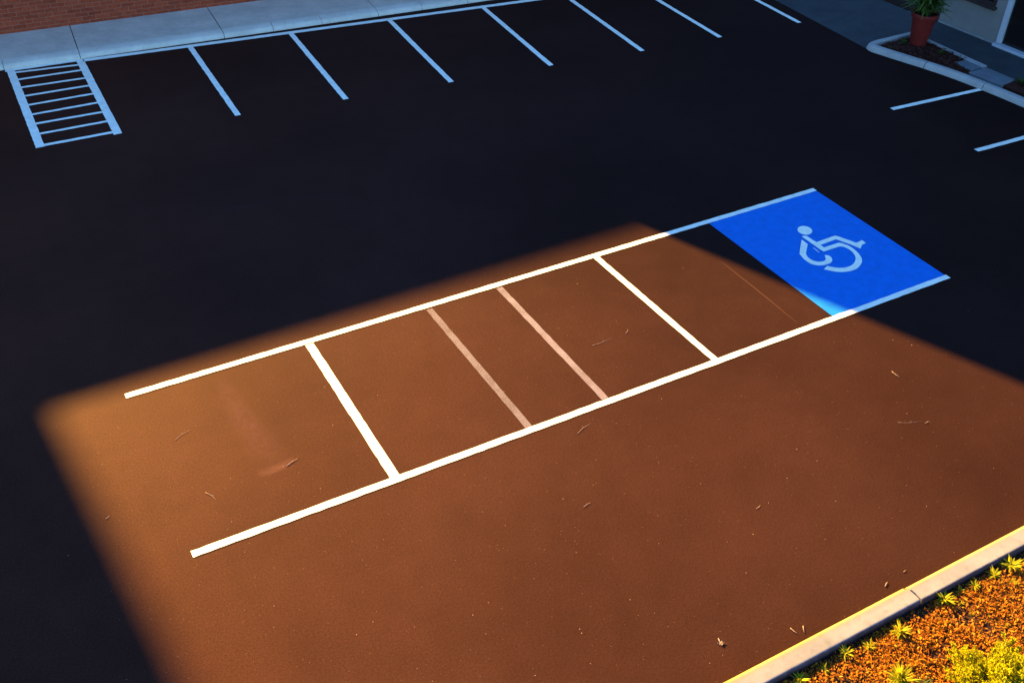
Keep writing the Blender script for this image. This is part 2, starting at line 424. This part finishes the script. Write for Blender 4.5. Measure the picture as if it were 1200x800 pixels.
# ------------------------------------------------------------------ right-hand walkway, island and pale building
def flat(name, pts, z0, z1, mat, parent=None, o=Vector((0, 0, 0)), bv=None):
    mb = MB(); mb.prism([(p.x-o.x, p.y-o.y) for p in pts], z0, z1); r = mb.build(name, mat, parent)
    if bv: bevel(r, bv)
    return r
ZW = .02
wk = [G(1015, 56.5, ZW), G(960, 27, ZW), G(905, -2, ZW), G(880, -15, ZW)]
d_ = (wk[-1]-wk[0]).normalized(); wk.append(wk[0]+d_*9)
far_r = Vector((34, wk[-1].y, 0)); 
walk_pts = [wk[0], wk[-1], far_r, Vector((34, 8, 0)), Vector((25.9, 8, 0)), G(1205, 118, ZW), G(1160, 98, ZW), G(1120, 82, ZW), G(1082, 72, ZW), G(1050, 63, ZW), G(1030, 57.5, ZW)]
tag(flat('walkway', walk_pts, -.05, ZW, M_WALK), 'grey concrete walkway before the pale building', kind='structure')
# kerb of the island: a swept profile, rounded nose
outer = [G(1072, 40.5), G(1050, 45.5), G(1034, 49.5), G(1022, 52.5), G(1016, 55), G(1015.5, 57.5), G(1021, 61), G(1033, 65), G(1050, 70.5), G(1082, 80.5), G(1117, 92.5), G(1150, 105.5), G(1200, 126.5), G(1262, 156)]
def resample(pts, per=5):
    out = []
    for i in range(len(pts)-1):
        p0 = pts[max(i-1, 0)]; p1 = pts[i]; p2 = pts[i+1]; p3 = pts[min(i+2, len(pts)-1)]
        for t in [j/per for j in range(per)]:
            out.append(.5*((2*p1)+(p2-p0)*t+(2*p0-5*p1+4*p2-p3)*t*t+(3*p1-p0-3*p2+p3)*t**3))
    out.append(pts[-1]); return out
path = resample(outer)
nrm = []
for i, p in enumerate(path):
    d = (path[min(i+1, len(path)-1)]-path[max(i-1, 0)]).normalized(); nrm.append(Vector((-d.y, d.x, 0)))
kprof = [(0, -.05), (.0, .02), (.035, .115), (.075, .155), (.20, .160), (.235, .15), (.245, -.05)]
ik = empty('kerb', (0, 0, 0)); tag(ik, 'rounded concrete kerb of the planted island', kind='structure')
def seg(i0, i1, e0, e1):
    mb = MB(); rings = []
    for i in range(i0, i1+1):
        p = path[i].copy()
        if i == i0 and e0: p += (path[i+1]-path[i]).normalized()*.011
        if i == i1 and e1: p -= (path[i]-path[i-1]).normalized()*.011
        rings.append([(p+nrm[i]*o_)+Vector((0, 0, z)) for o_, z in kprof])
    mb.sweep(rings, True); return mb.build('kerb_stone', M_CURB2, ik)
j = [0, 45, 55, len(path)-1]
for a, c_ in zip(j[:-1], j[1:]): seg(a, c_, a > 0, c_ < len(path)-1)

ZP = .11
inner = [path[i]+nrm[i]*.235 for i in range(2, len(path))]
def upto(px): return [p for p in inner if True]
# island soil
isl_pts = [G(1072, 43, ZP), G(1033, 52.5, ZP), G(1036, 54.5, ZP), G(1055, 61, ZP), G(1082, 71.5, ZP), G(1108, 80, ZP), G(1134, 88, ZP), G(1137, 83, ZP), G(1121, 72, ZP), G(1134, 70, ZP), G(1086, 48.5, ZP)]
bed2 = flat('planting_bed', isl_pts, 0, ZP, M_SOIL2); tag(bed2, 'dark bark bed of the small island', kind='structure')
# edging, stone slab and ramp
tag(flat('stone_edging', [G(1084, 47, .14), G(1089, 46.2, .14), G(1157, 77, .14), G(1151, 78.5, .14)], 0, .14, M_CURB2, bv=.012), 'narrow pale stone edging between bark bed and grey walkway', 'edging')
tag(flat('stone_slab', [G(1119.5, 73, .15), G(1130, 70.6, .15), G(1151, 79, .15), G(1138, 82.5, .15)], 0, .15, M_STONE, bv=.012), 'blue-grey stone slab lying at the end of the bark bed', 'stone slab')
tag(flat('concrete_ramp', [G(1135, 84.5, .15), G(1156, 79, .15), G(1190, 93, .15), G(1174, 99.5, .15)], 0, .15, M_STONE, bv=.02), 'flat concrete ramp panel joining island kerb and grey walkway', 'ramp')
b3 = flat('planting_bed', [G(1176, 100, ZP), G(1192, 94, ZP), G(1235, 112, ZP), G(1235, 126, ZP), G(1200, 110, ZP)], 0, ZP, M_SOIL2); tag(b3, 'second dark bark bed past the ramp', kind='structure')
b4 = flat('planting_bed', [G(1034, -1, .05), G(1062, 10.5, .05), G(1101, 25, .05), G(1103, 20, .05), G(1110, -2, .05), G(1080, -20, .05), G(1000, -16, .05)], 0, .05, M_SOIL); tag(b4, 'dark soil bed beside the pale building', kind='structure')
# chips on those beds
def in_poly(x, y, P):
    c = False; n = len(P)
    for i in range(n):
        a, b_ = P[i], P[i-1]
        if (a.y > y) != (b_.y > y) and x < (b_.x-a.x)*(y-a.y)/(b_.y-a.y)+a.x: c = not c
    return c
def flake(mb, p, s, rr, tilt=1.0):
    yaw = rr.uniform(0, 6.283); t = rr.gauss(0, .55)*tilt; t2 = rr.gauss(0, .55)*tilt
    M = Matrix.Rotation(yaw, 3, 'Z') @ Matrix.Rotation(t, 3, 'X') @ Matrix.Rotation(t2, 3, 'Y')
    a = s*rr.uniform(.7, 1.4); w_ = s*rr.uniform(.3, .6); bend = s*rr.uniform(-.25, .35)
    i = len(mb.v)
    for q_ in ((-a, -w_*.5, 0), (0, -w_, bend), (a, -w_*.3, 0), (a, w_*.3, 0), (0, w_, bend), (-a, w_*.5, 0)):
        mb.v.append(tuple(p+M @ Vector(q_)))
    mb.f += [(i, i+1, i+4, i+5), (i+1, i+2, i+3, i+4)]
def scatter(P, n, z, s, rr, cond=None):
    mb = MB(); xs = [p.x for p in P]; ys = [p.y for p in P]; k = 0
    while k < n:
        x, y = rr.uniform(min(xs), max(xs)), rr.uniform(min(ys), max(ys))
        if in_poly(x, y, P): flake(mb, Vector((x, y, z+rr.uniform(0, s*.8))), s, rr); k += 1
    return mb
rr = random.Random(3)
tag(scatter(isl_pts, 1500, ZP+.005, .035, rr).build('bark_mulch', M_BARK, fix=False), 'dark reddish bark chips on the island bed', kind='stuff')

# pale building
c0 = G(1100, 25.5, ZW); c1 = G(1200, 66, ZW)
bang = math.atan2(c1.y-c0.y, c1.x-c0.x)
pb = empty('pale_building', (c0.x, c0.y, 0), bang); tag(pb, 'pale rendered building with a dark glazed doorway', 'building')
bx = Vector((math.cos(bang), math.sin(bang), 0)); by = Vector((-math.sin(bang), math.cos(bang), 0))   # by points into the building (away from the lot)
def bloc(p): d = p-c0; return d.dot(bx), d.dot(by)
def on_wall(px, py, depth=0.0):
    """x along the wall and height of what is seen at px, py on the wall's face"""
    d = RX*(px-600)/FPX + RD*(py-400)/FPX + RF; pl = c0+by*depth
    t = (pl-CAM).dot(by)/d.dot(by); p = CAM+d*t; return (p-c0).dot(bx), p.z
xd0 = bloc(G(1171, 51, ZW))[0]; HB = 7.0
xd1 = xd0+2.6
wx0, wz = on_wall(1167, 8)
mb = MB(); WB = 2.9
wl = wx0-2.0
mb.box((0, 0, 0), (wl, .3, HB)); mb.box((wl, 0, 0), (wx0, .3, wz)); mb.box((wl, 0, wz+1.3), (wx0, .3, HB)); mb.box((wx0, 0, 0), (xd0, .3, HB)); mb.box((xd0, 0, 2.5), (xd1, .3, HB)); mb.box((xd1, 0, 0), (14, .3, HB))
mb.box((0, .3, 0), (.3, 9, HB)); mb.box((13.7, .3, 0), (14, 9, HB)); mb.box((.3, 8.7, 0), (13.7, 9, HB))
mb.build('wall', M_RENDER, pb)
mb = MB(); mb.box((-.2, -.25, HB+.002), (14.2, 9.2, HB+.25)); mb.build('roof', M_ROOF, pb)
mb = MB(); mb.box((-.02, -.03, 0), (xd0-.02, -.002, .07)); bevel(mb.build('plinth', M_PLINTH, pb), .01)
dr = MB(); dr.box((xd0+.002, -.03, .1), (xd0+.16, .12, 2.48)); dr.box((xd1-.16, -.03, .1), (xd1-.002, .12, 2.48)); dr.box((xd0+.162, -.03, 2.34), (xd1-.162, .12, 2.48))
df = bevel(dr.build('door_frame', M_TRIM, pb), .012)
mb = MB(); mb.box((xd0-.015, -.16, 0), (xd1+.02, .2, .095)); bevel(mb.build('threshold', M_TRIM, pb), .012)
mb = MB(); mb.box((xd0+.165, .06, .1), (xd1-.165, .10, 2.335)); dg = mb.build('door', M_GLASS, pb)
mb = MB(); mb.box((xd0+1.2, .0, .95), (xd0+1.24, .058, 1.35)); mb.build('handle', M_TRIM, dg)
wf = MB(); wf.box((wl+.002, -.05, wz+.002), (wl+.09, .08, wz+1.298)); wf.box((wx0-.09, -.05, wz+.002), (wx0-.002, .08, wz+1.298)); wf.box((wl+.092, -.05, wz+.002), (wx0-.092, .08, wz+.09)); wf.box((wl+.092, -.05, wz+1.21), (wx0-.092, .08, wz+1.298))
wo_ = wf.build('window', M_DARKFR, pb)
mb = MB(); mb.box((wl+.094, .02, wz+.092), (wx0-.094, .04, wz+1.208)); mb.build('pane', M_GLASS, wo_)
mb = MB(); mb.box((wl-.08, -.14, wz-.09), (wx0+.07, -.004, wz-.002)); bevel(mb.build('sill', M_DARKFR, wo_), .01)

# ------------------------------------------------------------------ plants
def blade(mb, base, dirv, L, wd, droop, n=4, fold=.0):
    d = dirv.normalized(); side = d.cross(Vector((0, 0, 1)))
    side = side.normalized() if side.length > 1e-4 else Vector((1, 0, 0))
    i = len(mb.v); p = base.copy()
    for k in range(n+1):
        t = k/n; wv = wd*(math.sin(math.pi*(.12+.88*t))**.7 if t < 1 else .02)
        mb.v.append(tuple(p-side*wv)); mb.v.append(tuple(p+side*wv))
        d = (d+Vector((0, 0, -droop/n))).normalized(); p = p+d*(L/n)
    mb.f += [(i+2*k, i+2*k+1, i+2*k+3, i+2*k+2) for k in range(n)]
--
**Goal**
In the data above, please extract the lines from the first one through the line with "G(1030, 57.5, ZW)]", exactly, and keep pictures out.

**Solved exercise**
Keep writing the Blender script for this image. This is part 2, starting at line 424. This part finishes the script. Write for Blender 4.5. Measure the picture as if it were 1200x800 pixels.
# ------------------------------------------------------------------ right-hand walkway, island and pale building
def flat(name, pts, z0, z1, mat, parent=None, o=Vector((0, 0, 0)), bv=None):
    mb = MB(); mb.prism([(p.x-o.x, p.y-o.y) for p in pts], z0, z1); r = mb.build(name, mat, parent)
    if bv: bevel(r, bv)
    return r
ZW = .02
wk = [G(1015, 56.5, ZW), G(960, 27, ZW), G(905, -2, ZW), G(880, -15, ZW)]
d_ = (wk[-1]-wk[0]).normalized(); wk.append(wk[0]+d_*9)
far_r = Vector((34, wk[-1].y, 0)); 
walk_pts = [wk[0], wk[-1], far_r, Vector((34, 8, 0)), Vector((25.9, 8, 0)), G(1205, 118, ZW), G(1160, 98, ZW), G(1120, 82, ZW), G(1082, 72, ZW), G(1050, 63, ZW), G(1030, 57.5, ZW)]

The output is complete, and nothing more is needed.